# SUPPLIED DATA:
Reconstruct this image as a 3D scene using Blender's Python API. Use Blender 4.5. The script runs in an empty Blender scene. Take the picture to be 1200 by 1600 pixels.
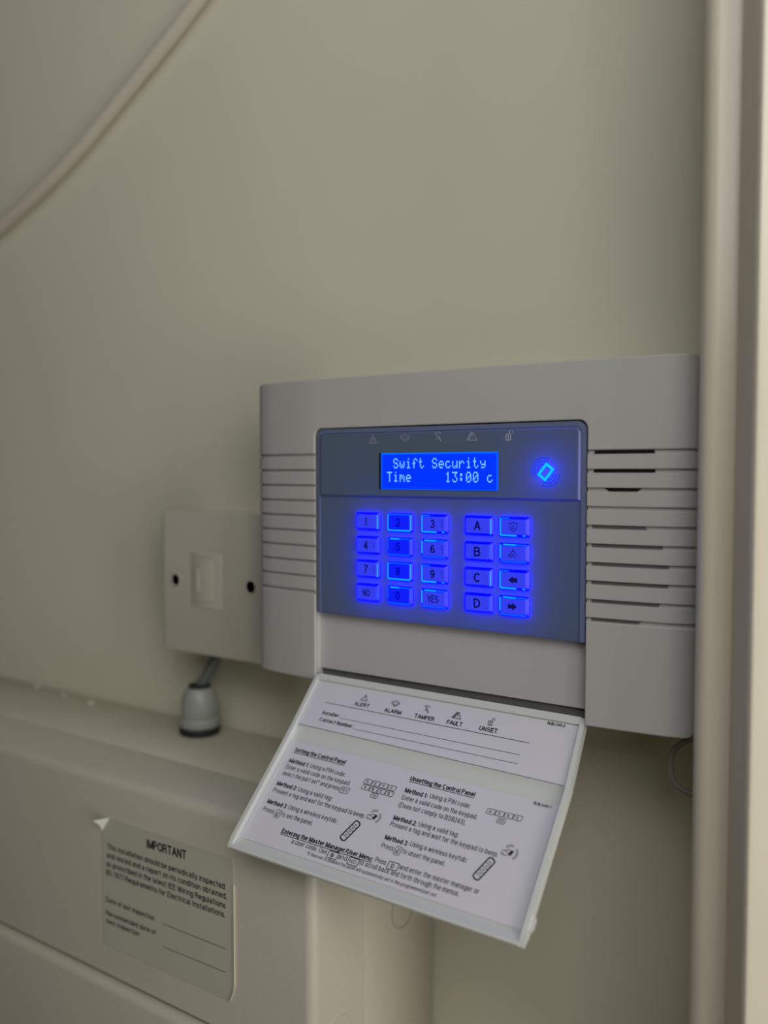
import bpy, bmesh, math, random
from mathutils import Vector, Matrix
import numpy as np
random.seed(7)
sc = bpy.context.scene
col = sc.collection
S = 0.78          # lengths below are laid out at 1 / 0.78 of true size; everything is scaled to metres when it is built
V = lambda *a: Vector(a) * S

# ------------------------------------------------------------------ camera
cd = bpy.data.cameras.new('camera'); cam = bpy.data.objects.new('camera', cd); col.objects.link(cam)
sc.camera = cam
yaw, pitch = math.radians(34.2040), math.radians(2.6310)
cam.location = V(0.26651, -0.52076, 1.5)
cam.rotation_mode = 'XYZ'
cam.rotation_euler = (math.pi/2 - pitch, 0, yaw)
cd.sensor_fit = 'VERTICAL'; cd.sensor_height = 36.0; cd.sensor_width = 27.0
cd.lens = 36.0 * 1380.0 / 1600.0
cd.clip_start = 0.01
cd.dof.use_dof = True; cd.dof.focus_distance = 0.392; cd.dof.aperture_fstop = cd.lens / 1000 / 0.0074

# ------------------------------------------------------------------ world and lights
w = bpy.data.worlds.new('world'); sc.world = w; w.use_nodes = True
bg = w.node_tree.nodes['Background']; bg.inputs[0].default_value = (0.62, 0.60, 0.55, 1); bg.inputs[1].default_value = 0.012
def area(name, loc, target, sx, sy, power, color):
    l = bpy.data.lights.new(name, 'AREA'); l.shape = 'RECTANGLE'; l.size = sx*S; l.size_y = sy*S; l.energy = power; l.color = color
    o = bpy.data.objects.new(name, l); col.objects.link(o); o.location = V(*loc)
    o.rotation_euler = (V(*target) - V(*loc)).to_track_quat('-Z', 'Y').to_euler()
    return o
area('doorway_daylight', (2.0, -0.60, 1.50), (0.0, -0.05, 1.40), 0.7, 1.7, 9.0, (1.0, 0.975, 0.93))
area('hallway_daylight', (1.50, -0.88, 1.62), (0.0, -0.05, 1.45), 0.8, 1.7, 3.6, (1.0, 0.975, 0.93))
area('hall_ceiling_light', (0.10, -1.00, 2.55), (0.0, 0.0, 1.75), 0.9, 0.8, 2.0, (0.98, 0.98, 0.95))
area('low_fill', (1.2, -1.1, 0.8), (0.1, 0.0, 1.2), 0.7, 0.7, 0.9, (1.0, 0.96, 0.88))  # added low fill that brightens the wall below the panel
area('near_fill', (0.55, -0.75, 1.95), (0.1, 0.0, 1.5), 0.5, 0.5, 1.7, (0.98, 0.98, 0.96))  # added close fill to balance brightness, not a known lamp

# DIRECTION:
Give back exactly the lines from the first line of the data through the line with "V = lambda *a: Vector(a) * S", pictures excluded.

# RESPONSE TO THE TASK:
Reconstruct this image as a 3D scene using Blender's Python API. Use Blender 4.5. The script runs in an empty Blender scene. Take the picture to be 1200 by 1600 pixels.
import bpy, bmesh, math, random
from mathutils import Vector, Matrix
import numpy as np
random.seed(7)
sc = bpy.context.scene
col = sc.collection
S = 0.78          # lengths below are laid out at 1 / 0.78 of true size; everything is scaled to metres when it is built
V = lambda *a: Vector(a) * S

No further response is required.